What is so brilliant about "Timothy" is that Kelly never mentions cannibalism by name. Instead, he drops hints. Seriously. The lines "Me and Joey feasted on the delicious meat of Timothy down in the mine / He sure was tasty! / We now have a constant craving for human flesh / Where's the A1 sauce? / Because we're totally cannibals now" do not appear in the song. Instead, Rupert Holmes' sly lyric begs the question, "Do you like Can-ni-bal-ism ... and getting caught in a mine?" The track's brutal setting is a mine disaster. Three men are trapped. But when they are rescued, only the narrator and Joey are to be found. During the chorus, the group sings, "Timothy, where did you go? God, I don't know." God refuses to answer their question because He hates cannibals. Clearly. He also dislikes people who sell their souls for just a piece of meat, like Joey, who tells our hungry narrator, "I'd sell my soul for just a piece of meat." The narrator, however, has no qualms about being a cannibal, because, unlike Joey, he makes no such Faustian deal to survive. He proves that, yes, there can be atheism in a foxhole, so to speak.

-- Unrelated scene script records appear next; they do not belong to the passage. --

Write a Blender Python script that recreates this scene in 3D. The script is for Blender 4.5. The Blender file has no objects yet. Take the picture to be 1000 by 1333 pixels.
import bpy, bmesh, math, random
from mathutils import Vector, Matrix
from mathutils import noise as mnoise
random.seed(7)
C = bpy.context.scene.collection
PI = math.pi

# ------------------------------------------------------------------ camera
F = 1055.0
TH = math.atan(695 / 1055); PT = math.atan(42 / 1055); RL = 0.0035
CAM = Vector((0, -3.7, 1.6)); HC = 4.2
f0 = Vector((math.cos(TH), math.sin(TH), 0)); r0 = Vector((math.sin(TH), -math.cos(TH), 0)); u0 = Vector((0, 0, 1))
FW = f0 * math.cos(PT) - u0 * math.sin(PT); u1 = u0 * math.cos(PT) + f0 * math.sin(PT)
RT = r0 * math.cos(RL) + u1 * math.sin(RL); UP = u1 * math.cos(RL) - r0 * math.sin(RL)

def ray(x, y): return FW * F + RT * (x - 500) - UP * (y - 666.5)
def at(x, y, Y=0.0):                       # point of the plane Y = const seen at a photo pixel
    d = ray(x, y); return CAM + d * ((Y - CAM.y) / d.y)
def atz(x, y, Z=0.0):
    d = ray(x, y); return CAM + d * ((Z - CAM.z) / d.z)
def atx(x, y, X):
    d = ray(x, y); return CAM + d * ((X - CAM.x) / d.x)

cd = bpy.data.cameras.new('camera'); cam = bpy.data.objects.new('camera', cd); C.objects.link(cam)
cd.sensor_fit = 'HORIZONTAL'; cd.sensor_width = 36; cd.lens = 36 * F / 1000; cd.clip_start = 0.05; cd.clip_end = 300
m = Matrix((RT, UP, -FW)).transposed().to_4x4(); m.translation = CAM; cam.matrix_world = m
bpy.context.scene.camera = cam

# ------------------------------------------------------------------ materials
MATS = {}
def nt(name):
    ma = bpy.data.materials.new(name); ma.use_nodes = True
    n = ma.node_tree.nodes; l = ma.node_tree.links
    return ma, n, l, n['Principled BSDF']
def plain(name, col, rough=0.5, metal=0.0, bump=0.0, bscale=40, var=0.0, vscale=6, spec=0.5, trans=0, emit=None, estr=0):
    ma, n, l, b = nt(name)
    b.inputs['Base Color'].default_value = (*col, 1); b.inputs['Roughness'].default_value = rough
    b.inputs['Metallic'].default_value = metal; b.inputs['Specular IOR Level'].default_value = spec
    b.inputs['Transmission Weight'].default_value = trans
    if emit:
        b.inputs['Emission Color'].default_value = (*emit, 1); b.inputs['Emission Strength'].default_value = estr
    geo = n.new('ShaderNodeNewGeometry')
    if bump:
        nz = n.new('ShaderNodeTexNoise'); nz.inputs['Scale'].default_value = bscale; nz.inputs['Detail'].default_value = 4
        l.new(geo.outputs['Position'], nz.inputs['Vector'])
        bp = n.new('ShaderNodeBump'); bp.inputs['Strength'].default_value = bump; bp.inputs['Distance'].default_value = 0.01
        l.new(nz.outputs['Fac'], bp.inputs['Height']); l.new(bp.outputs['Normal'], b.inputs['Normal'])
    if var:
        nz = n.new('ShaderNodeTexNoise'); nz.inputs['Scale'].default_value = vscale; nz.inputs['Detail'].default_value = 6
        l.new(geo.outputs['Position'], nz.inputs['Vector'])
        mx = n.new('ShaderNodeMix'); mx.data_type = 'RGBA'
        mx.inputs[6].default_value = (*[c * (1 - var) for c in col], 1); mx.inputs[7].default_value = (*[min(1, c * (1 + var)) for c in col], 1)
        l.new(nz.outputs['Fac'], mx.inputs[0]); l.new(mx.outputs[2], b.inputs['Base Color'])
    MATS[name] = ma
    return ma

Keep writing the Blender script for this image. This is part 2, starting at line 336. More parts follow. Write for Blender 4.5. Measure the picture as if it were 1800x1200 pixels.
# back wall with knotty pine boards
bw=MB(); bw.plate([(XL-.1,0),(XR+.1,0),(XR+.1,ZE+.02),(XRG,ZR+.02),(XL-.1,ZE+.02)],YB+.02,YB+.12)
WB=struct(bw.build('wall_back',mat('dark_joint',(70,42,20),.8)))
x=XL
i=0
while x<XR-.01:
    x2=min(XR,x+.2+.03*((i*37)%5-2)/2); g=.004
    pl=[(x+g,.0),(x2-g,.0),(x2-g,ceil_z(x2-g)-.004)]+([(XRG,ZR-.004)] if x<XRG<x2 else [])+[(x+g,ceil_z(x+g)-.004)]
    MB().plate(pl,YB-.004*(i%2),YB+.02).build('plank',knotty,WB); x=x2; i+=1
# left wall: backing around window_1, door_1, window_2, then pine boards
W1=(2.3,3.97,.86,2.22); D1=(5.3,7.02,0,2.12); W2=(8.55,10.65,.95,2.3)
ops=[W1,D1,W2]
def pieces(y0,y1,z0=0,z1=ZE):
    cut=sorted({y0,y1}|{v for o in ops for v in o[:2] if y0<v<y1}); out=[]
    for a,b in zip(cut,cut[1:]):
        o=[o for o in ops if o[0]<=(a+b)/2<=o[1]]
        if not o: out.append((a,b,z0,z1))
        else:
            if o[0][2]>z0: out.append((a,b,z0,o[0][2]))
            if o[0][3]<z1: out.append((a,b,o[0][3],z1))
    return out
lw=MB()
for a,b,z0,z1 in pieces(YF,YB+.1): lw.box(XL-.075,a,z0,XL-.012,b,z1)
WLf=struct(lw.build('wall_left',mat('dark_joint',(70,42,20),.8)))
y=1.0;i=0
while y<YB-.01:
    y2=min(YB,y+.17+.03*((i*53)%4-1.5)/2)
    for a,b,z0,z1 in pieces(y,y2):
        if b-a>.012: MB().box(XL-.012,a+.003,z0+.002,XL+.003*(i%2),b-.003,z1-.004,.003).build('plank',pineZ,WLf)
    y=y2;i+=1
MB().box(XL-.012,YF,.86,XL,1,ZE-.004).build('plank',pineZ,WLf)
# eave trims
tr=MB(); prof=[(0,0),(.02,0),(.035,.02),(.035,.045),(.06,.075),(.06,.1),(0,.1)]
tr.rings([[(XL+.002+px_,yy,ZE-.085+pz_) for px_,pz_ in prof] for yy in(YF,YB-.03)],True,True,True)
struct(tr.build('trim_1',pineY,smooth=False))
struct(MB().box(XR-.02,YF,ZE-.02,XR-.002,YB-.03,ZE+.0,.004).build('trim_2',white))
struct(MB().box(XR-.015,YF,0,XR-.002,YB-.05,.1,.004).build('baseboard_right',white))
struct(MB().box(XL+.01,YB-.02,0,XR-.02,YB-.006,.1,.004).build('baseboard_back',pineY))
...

What elevates the song above being a cruel joke is its potent commentary on the dispiriting nature of collective apathy. In the final verse, the narrator mentions that he has blacked out, waking up to find himself rescued from the mine disaster. Curiously, his stomach is full. How on Earth did that happen? Clearly, the narrator is a lousy detective, as are his rescuers. The narrator notes, "Nobody ever got around to finding Timothy." Perhaps if they would have noticed the narrator's bib or how his breath curiously smelled just like Timothy, they would have found out the ugly truth. BUT NOOOOOO!
What The Buoys' "Timothy" actually accomplishes is quite stunning. In the song, they manage to rail against apathy, criticize the betrayal of ones own humanity, and make cannibalism seem cute and funny, WHICH IT IS NOT. Cannibalism is serious business, and no laughing matter. As a result of this song, the bubblegum pop scene of the early 1970s got just a little meatier, if you know what I mean?